Despite asking a federal judge to cancel the scheduled October 7 fairness hearing, the parties in the Google Book Search Settlement said they were eager to fix the deal and move forward. As the legal dust settled last week, however, a growing number of critics and observers claim the settlement has been effectively killed. “The settlement is dead,” noted the Open Book Alliance in a statement, “and any hope for revival of a settlement will require fundamental reforms.”

The motion to cancel the fairness hearing, which Judge Denny Chen approved late last week, capped a stunning September fall for the settlement, including damaging testimony from Register of Copyrights Marybeth Peters at a September 10 congressional hearing and a Statement of Interest from the U.S. government filed on September 18 that urged the court to reject the settlement, citing problems with copyright, class action and antitrust law.

While Chin approved the motion, he ordered that a status conference be held October 7—the parties had asked for a November 6 hearing. The settlement parties remained publicly upbeat about their ability to revise the agreement, noting the government's support for some kind of deal and reiterating their commitment to “rapidly advancing” negotiations on an amended deal. “Of key importance is that the U.S. Statement of Interest confirmed the DoJ's reciprocal desire to work with the parties to address concerns,” stated the memo from the AAP and Authors Guild that accompanied the motion (Google was not part of the motion, but didn't oppose it).

While the government's brief urged rejection of the deal, it has been widely praised for its balance. “The Department of Justice appreciates both the potential and the dangers of the settlement,” observed New York Law School's James Grimmelmann. “They're clearly trying to lay the groundwork for a constructive way forward.” Copyright attorney Lois Wasoff agreed. “The brief is very constructive,” Wasoff told PW. “It's not a bashing brief. It doesn't leave the parties without a path.”
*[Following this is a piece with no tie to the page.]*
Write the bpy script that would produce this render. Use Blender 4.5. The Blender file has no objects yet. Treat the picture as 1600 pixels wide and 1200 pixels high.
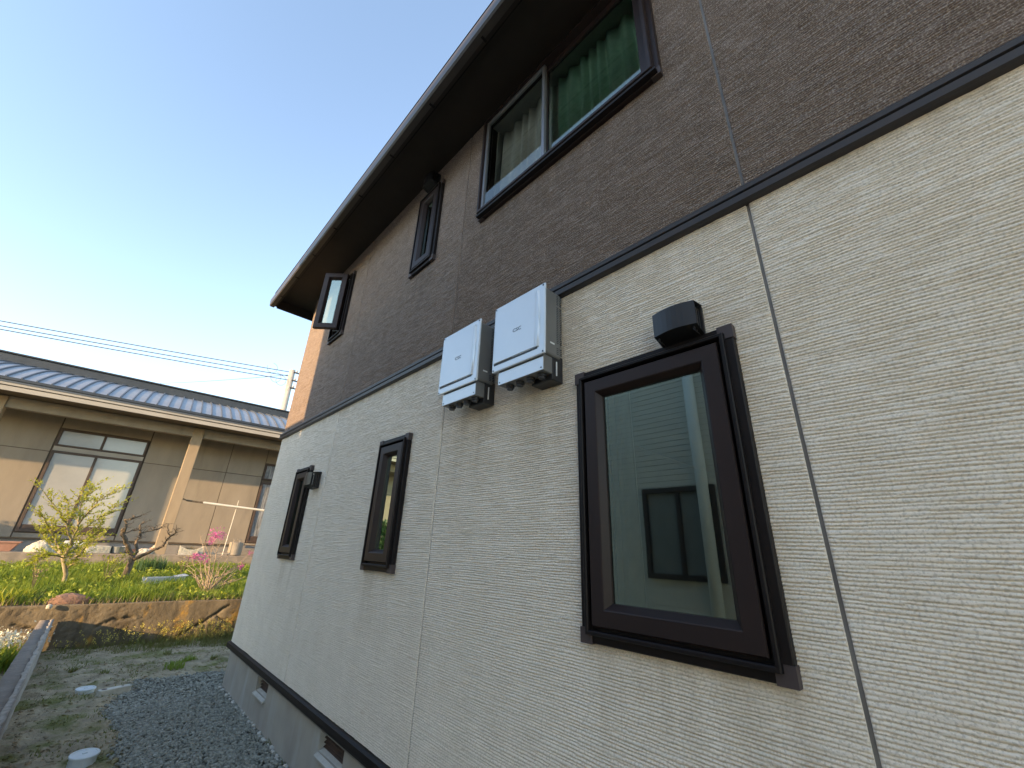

That path, however, may not be an easy one to follow. “One thing that's important is that there was inadequate representation by the plaintiffs in the negotiations,” author and class action lawyer Scott Gant explained. “That was my position, and the position of the government and many other objectors. Simply renegotiating the settlement with the same defect will lead to another defective agreement.” In his objection, Gant suggested there are at least four subclasses that must be represented and have their own counsel: copyright owners whose work has been copied, owners whose work hasn't been copied, orphans whose work has been copied and orphans whose work hasn't been copied—and there may be more, for example, foreign rights holders. “Those people need to be injected into the process now, otherwise renegotiation will be pointless,” Gant said. “You will have a process defect no matter what the outcome.”

The larger question, however, is whether revising the deal to ease the government's concerns would effectively remove the necessity for the settlement. The government brief suggested fundamental alterations were necessary—for example, its suggestion to make the deal opt-in rather than opt-out. “That would actually address almost all of my concerns,” Gant said of making the deal opt-in. “But if it is an opt-in case, then you don't need the settlement. You can just set up some commercial mechanism.”

Meanwhile, another wild card now looms: Congress. At the September 10 hearing, the Register of Copyrights told Congress its role in setting copyright law was being usurped in the settlement. While AAP's Allan Adler said after that hearing it was unlikely Congress would introduce any legislative fixes to issues raised by the settlement, the recent hearing certainly put the issue on Congress's radar, and some groups, such as Consumer Watchdog, have now explicitly called for congressional action.

Do-Over

Perhaps the first challenge now facing the settlement parties is to accept reality. While the deal was sold as a public good, it was always a private deal, something of a gamble and, at best, working on the fringes of class action and copyright law. Now with the original deal dead, what's next? “[The parties] must create a robust process that includes input from all stakeholders, including authors, libraries, independent publishers, consumer advocates, state Attorneys General, the Justice Department, and Congress,” noted the Open Book Alliance. “The promise of the mass digitization of books is too important to be left to another round of secret negotiations.”

For all its shortcomings, the settlement did offer significant public benefits—benefits that other stakeholders—particularly Congress—have shown little willingness or ability to address. If this settlement is not to be, will the public be the ultimate loser? More importantly, the fundamental questions of the original lawsuit remain unaddressed, and litigation could resume.

For his part, Judge Chin seems eager to move the case forward and to take control of it. Said Grimmelmann: “The sleeping giant wakes; this is Judge Chin's case now, not the parties' or the objectors' or the DOJ's.”